Volaille et Sucre : Un quota en franchise de droits de 180 000 tonnes sera ouvert pour la volaille, progressivement appliqué sur cinq ans (soit 1,3 % de la production totale de l'UE). Pour le sucre, un quota existant de l'OMC de 180 000 tonnes de sucre de canne brut pour le raffinage deviendra en franchise de droits pour le Brésil, et un nouveau quota de 10 000 tonnes est prévu pour le Paraguay (représentant 1,1 % de la production européenne de sucre).
Riz : Un quota de 60 000 tonnes de riz du Mercosur sera autorisé en franchise de droits, un volume inférieur aux importations existantes.
Protection des IG : L'accord assure la protection de plus de 350 (ou 344) Indications Géographiques européennes afin d'éviter l'imitation de ces produits de qualité traditionnelle.
Accord UE-Mercosur : processus de ratification et perspectives d'avenir
La ratification nécessite l'approbation du Conseil de l'UE et du Parlement Européen. Cependant, la Commission Européenne a proposé l'EMPA et l'Accord Commercial Intérimaire (iTA) pour une entrée en vigueur potentiellement provisoire du volet commercial, sans attendre la ratification par les parlements nationaux.
La résistance politique est forte : la Pologne et la France s'opposent fermement, la Pologne tentant même de former une minorité de blocage.

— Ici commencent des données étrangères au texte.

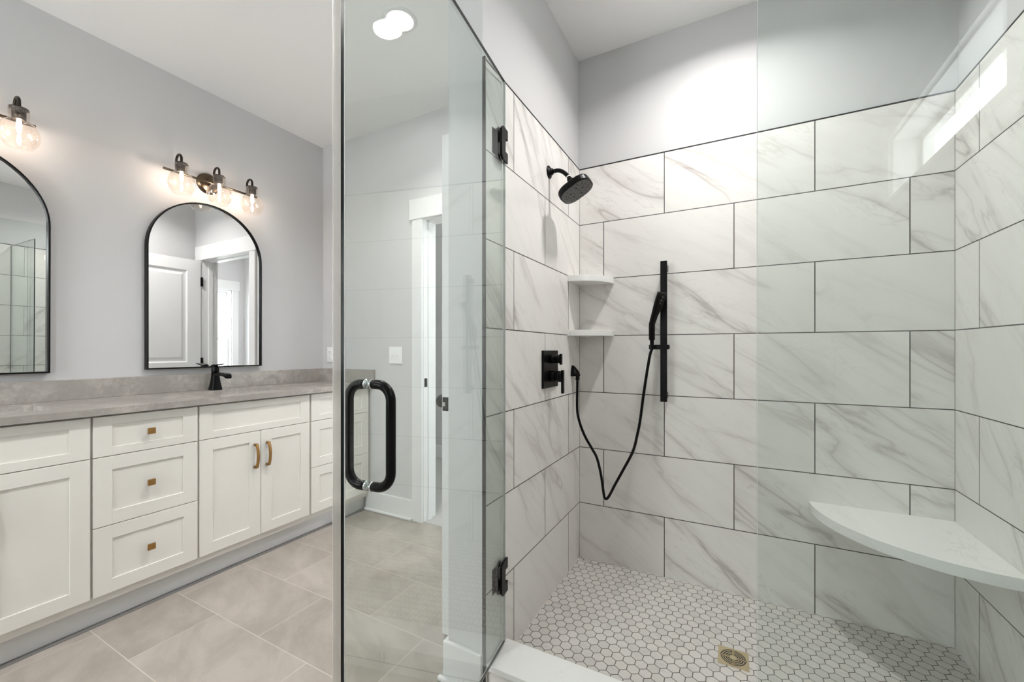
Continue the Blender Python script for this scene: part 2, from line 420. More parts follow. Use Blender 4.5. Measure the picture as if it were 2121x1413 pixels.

Si l'accord est pleinement ratifié, l'UE disposera d'accords commerciaux couvrant 95 % du PIB de l'Amérique Latine et des Caraïbes. Les flux commerciaux moyens entre le Mercosur et l'UE devraient augmenter de 37 % à long terme.
De plus, en interconnectant les accords de libre-échange existants (via l'accumulation croisée des règles d'origine et les Accords de Reconnaissance Mutuelle), le commerce bilatéral entre l'UE et le Mercosur pourrait augmenter jusqu'à 70 %. À terme, cela pourrait créer un espace économique intégré UE-Amérique Latine de 1,1 milliard de personnes, avec un PIB comparable à celui des États-Unis.